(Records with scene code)

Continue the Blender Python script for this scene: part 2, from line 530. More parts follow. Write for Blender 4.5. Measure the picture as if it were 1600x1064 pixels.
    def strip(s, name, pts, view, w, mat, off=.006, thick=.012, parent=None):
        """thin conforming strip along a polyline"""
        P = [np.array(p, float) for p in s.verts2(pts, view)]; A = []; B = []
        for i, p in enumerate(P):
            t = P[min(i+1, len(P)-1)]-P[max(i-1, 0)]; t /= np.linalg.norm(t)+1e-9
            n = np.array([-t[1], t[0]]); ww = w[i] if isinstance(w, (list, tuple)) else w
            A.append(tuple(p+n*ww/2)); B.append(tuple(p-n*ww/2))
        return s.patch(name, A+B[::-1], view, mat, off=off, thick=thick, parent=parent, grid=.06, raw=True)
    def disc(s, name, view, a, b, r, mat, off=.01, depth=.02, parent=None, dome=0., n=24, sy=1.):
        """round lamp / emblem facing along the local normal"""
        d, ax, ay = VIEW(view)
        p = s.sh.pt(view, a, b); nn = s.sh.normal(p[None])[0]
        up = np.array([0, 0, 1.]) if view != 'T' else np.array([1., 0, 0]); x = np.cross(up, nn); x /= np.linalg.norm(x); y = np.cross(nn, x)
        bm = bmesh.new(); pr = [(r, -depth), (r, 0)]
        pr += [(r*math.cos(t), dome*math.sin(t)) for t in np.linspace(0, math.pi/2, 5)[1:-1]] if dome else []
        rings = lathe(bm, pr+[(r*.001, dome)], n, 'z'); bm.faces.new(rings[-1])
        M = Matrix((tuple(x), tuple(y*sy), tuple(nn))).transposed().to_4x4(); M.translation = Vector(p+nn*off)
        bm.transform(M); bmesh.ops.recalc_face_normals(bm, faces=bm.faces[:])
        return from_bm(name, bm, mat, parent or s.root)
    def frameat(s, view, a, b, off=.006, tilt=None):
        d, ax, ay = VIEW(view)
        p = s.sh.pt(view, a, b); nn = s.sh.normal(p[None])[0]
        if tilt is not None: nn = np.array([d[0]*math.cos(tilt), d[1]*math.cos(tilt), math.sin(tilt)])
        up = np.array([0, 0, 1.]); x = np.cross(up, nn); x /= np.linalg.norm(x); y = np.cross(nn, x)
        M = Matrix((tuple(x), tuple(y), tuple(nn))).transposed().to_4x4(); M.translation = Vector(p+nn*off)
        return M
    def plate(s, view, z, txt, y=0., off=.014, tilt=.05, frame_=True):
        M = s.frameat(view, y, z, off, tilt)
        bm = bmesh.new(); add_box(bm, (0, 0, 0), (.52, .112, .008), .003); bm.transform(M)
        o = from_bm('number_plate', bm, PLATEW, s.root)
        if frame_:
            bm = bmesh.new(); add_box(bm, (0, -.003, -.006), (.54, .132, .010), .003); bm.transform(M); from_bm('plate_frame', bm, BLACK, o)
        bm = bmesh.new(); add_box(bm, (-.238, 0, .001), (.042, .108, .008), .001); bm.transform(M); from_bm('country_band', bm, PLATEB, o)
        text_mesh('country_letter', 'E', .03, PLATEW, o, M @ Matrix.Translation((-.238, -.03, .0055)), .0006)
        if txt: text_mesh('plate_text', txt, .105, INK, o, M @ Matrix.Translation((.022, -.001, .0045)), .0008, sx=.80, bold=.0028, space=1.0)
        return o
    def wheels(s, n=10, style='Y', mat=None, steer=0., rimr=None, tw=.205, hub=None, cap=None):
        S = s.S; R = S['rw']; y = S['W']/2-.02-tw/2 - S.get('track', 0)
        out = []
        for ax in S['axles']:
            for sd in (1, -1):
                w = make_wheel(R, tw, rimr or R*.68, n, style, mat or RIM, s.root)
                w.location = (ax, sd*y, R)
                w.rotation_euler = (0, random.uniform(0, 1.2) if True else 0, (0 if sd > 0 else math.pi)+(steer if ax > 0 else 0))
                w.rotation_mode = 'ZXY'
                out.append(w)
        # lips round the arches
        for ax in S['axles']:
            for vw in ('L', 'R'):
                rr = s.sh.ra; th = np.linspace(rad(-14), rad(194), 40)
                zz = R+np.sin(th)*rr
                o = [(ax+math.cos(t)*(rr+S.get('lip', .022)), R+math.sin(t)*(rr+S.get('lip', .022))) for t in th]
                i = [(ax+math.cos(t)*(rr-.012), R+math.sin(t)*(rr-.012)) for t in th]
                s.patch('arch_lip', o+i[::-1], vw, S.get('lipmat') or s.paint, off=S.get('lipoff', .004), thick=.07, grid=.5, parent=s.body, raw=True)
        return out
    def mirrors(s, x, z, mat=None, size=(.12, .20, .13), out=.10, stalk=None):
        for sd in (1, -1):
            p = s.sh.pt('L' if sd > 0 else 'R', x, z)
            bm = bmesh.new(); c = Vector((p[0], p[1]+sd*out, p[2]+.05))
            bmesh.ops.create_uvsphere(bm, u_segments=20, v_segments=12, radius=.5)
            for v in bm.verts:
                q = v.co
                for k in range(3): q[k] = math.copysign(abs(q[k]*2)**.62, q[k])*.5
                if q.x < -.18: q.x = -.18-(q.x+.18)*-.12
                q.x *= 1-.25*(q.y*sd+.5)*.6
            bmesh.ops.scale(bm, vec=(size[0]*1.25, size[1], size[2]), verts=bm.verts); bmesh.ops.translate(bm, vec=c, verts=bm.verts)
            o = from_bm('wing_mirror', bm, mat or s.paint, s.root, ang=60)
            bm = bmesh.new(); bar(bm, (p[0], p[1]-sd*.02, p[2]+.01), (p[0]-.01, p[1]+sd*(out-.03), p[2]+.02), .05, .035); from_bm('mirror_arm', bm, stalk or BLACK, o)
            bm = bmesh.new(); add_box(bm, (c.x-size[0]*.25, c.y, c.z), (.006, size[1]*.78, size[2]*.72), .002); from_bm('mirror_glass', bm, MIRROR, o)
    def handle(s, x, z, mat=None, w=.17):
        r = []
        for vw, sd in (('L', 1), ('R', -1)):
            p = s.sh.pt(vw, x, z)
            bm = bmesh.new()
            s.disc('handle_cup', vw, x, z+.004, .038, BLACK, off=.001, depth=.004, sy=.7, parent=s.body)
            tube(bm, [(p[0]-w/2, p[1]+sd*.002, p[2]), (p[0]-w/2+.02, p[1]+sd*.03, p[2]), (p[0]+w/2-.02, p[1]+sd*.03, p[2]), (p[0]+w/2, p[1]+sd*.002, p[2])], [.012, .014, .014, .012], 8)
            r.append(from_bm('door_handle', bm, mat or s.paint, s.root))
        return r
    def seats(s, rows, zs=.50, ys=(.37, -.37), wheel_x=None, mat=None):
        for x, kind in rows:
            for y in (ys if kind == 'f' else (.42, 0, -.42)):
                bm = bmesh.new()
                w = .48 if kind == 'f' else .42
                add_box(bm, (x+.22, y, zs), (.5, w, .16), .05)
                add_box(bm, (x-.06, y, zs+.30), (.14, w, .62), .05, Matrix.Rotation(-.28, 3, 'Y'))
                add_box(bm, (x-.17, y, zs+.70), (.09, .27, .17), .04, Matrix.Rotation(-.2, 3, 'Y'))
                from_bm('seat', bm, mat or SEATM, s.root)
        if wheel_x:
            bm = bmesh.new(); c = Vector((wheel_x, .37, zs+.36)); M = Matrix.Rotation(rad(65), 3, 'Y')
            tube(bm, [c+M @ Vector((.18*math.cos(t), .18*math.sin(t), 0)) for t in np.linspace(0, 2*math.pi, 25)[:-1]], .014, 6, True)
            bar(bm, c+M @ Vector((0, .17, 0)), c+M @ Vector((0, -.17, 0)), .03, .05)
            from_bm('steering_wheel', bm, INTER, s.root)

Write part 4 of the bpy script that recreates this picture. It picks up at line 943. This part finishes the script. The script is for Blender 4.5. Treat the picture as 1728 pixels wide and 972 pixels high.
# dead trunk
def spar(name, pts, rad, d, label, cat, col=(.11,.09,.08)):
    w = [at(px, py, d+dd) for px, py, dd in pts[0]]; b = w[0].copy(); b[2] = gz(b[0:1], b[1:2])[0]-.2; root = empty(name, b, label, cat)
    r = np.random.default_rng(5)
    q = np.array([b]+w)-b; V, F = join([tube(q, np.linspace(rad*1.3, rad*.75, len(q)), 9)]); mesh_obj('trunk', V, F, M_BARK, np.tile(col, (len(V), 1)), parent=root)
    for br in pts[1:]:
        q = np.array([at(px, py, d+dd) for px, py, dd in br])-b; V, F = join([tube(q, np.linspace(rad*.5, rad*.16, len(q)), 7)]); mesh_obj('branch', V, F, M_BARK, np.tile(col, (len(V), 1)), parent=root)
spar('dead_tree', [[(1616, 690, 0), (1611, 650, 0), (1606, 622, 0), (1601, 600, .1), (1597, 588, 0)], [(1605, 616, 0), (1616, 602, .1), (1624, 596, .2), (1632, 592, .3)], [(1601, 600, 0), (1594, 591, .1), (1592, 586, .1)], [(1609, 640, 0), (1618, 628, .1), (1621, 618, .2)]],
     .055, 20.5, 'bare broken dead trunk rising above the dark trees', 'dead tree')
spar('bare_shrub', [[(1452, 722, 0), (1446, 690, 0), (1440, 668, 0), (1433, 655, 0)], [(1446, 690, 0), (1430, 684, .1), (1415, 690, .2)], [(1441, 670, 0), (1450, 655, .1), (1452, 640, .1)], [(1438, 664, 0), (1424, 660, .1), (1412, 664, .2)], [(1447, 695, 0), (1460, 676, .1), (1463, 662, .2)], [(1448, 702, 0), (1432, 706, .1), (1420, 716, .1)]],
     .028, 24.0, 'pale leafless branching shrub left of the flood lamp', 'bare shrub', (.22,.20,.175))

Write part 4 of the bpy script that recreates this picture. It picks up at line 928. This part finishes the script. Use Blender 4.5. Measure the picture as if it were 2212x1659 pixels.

WHAT YOU ARE ASKED TO DO:
Find each line holding the string "Measure" and copy it out.

THE RESULT:
Continue the Blender Python script for this scene: part 2, from line 530. More parts follow. Write for Blender 4.5. Measure the picture as if it were 1600x1064 pixels.
Write part 4 of the bpy script that recreates this picture. It picks up at line 928. This part finishes the script. Use Blender 4.5. Measure the picture as if it were 2212x1659 pixels.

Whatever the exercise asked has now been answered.